BizJournals Portfolio
Aug 27 2007 12:00am EDT

Of Journalism and Blogging 2.0

Are bloggers journalists? This is a question that's been getting an awful lot of attention lately, and it's an important one, inasmuch as it determines whether they receive press protections. And it's particularly relevant at a time when a certain celebrity blogger is breaking, or claiming to break, major international news.

But it's also a dumb question. It's poorly conceived, with a built-in assumption that the term "bloggers," as a group, means anything. Are all bloggers journalists? Of course not. Many of them are people who merely want to post pictures of their cats. (It's always cats, for some reason.) But are some bloggers journalists? Indisputably. What else are you going to call someone like Josh Marshall, whose site is a must-read for anyone covering politics?

Here's a question you don't hear people asking: Are journalists journalists? Well, guess what: The answer is the same. Some of them do all the things you'd hope a journalist would do, like fact-check their stories and call people for comment, and some of them don't.

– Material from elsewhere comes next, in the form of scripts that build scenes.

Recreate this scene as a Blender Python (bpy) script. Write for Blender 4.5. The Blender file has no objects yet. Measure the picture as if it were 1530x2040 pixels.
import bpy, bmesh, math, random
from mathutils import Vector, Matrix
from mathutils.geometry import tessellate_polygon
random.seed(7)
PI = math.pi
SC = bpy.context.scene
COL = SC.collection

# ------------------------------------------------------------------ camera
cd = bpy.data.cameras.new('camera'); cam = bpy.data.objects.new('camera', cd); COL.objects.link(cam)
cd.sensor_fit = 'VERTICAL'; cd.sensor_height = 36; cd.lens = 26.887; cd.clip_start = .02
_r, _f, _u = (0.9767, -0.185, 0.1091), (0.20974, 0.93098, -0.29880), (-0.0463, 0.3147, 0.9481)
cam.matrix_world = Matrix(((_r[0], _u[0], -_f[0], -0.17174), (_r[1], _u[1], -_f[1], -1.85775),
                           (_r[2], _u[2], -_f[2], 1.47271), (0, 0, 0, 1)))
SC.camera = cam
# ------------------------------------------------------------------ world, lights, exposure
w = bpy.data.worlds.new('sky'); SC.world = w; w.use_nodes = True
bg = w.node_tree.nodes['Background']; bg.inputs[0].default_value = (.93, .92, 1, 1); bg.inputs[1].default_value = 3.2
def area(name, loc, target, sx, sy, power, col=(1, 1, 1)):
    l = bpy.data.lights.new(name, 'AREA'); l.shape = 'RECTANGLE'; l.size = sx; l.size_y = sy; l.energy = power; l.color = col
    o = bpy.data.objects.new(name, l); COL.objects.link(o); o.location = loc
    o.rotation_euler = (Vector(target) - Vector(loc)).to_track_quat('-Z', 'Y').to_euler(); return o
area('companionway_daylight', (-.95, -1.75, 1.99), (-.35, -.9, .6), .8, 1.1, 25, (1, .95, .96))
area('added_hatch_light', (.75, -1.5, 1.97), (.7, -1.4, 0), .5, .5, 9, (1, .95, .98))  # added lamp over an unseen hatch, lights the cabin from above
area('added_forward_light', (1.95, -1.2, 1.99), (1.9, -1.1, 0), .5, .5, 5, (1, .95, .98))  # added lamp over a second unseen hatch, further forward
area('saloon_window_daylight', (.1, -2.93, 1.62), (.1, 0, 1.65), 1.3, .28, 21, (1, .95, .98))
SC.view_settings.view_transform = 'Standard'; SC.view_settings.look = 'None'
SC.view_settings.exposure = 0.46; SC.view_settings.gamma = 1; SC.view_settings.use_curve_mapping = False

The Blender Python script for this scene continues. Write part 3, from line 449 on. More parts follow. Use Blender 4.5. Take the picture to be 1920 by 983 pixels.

An awful lot of gossip "reporters" make a living cut-and-pasting items from emails or obscure websites and printing them without getting them confirmed. A lot of people I know would call that "blogging." Yet you don't hear anyone challenging their right to be known as journalists.

Ditto for opinion or lifestyle columnists, whose job it is to spout off about whatever they feel like without necessarily adding any new information -- the same thing bloggers are frequently rapped for. If Jean Teasdale of The Onion were a real person and not a parody, she'd get to call herself a journalist.

If bad, irresponsible journalists get to claim the same press protections and prerogatives of their good, responsible colleagues, then it's only fair that the same should go for bloggers. The alternative is to start issuing journalism licenses -- not a good idea.

The good news is that the blogosphere seems to be entering a new phase. Calll it Blogging 2.0. Anecdotally, more and more bloggers and blog-owners are looking to break news, seeing that as the surest way to build traffic in a market that's saturated with opinion and attitude. "A link and a joke doesn't cut it anymore" is the way Nick Denton, of Gawker Media, put it to me some months ago.

So, yes, stodgy journalism purists are going to have to get used to bloggers getting away with calling themselves journalists. But, more and more, bloggers are going to have to get used to earning it.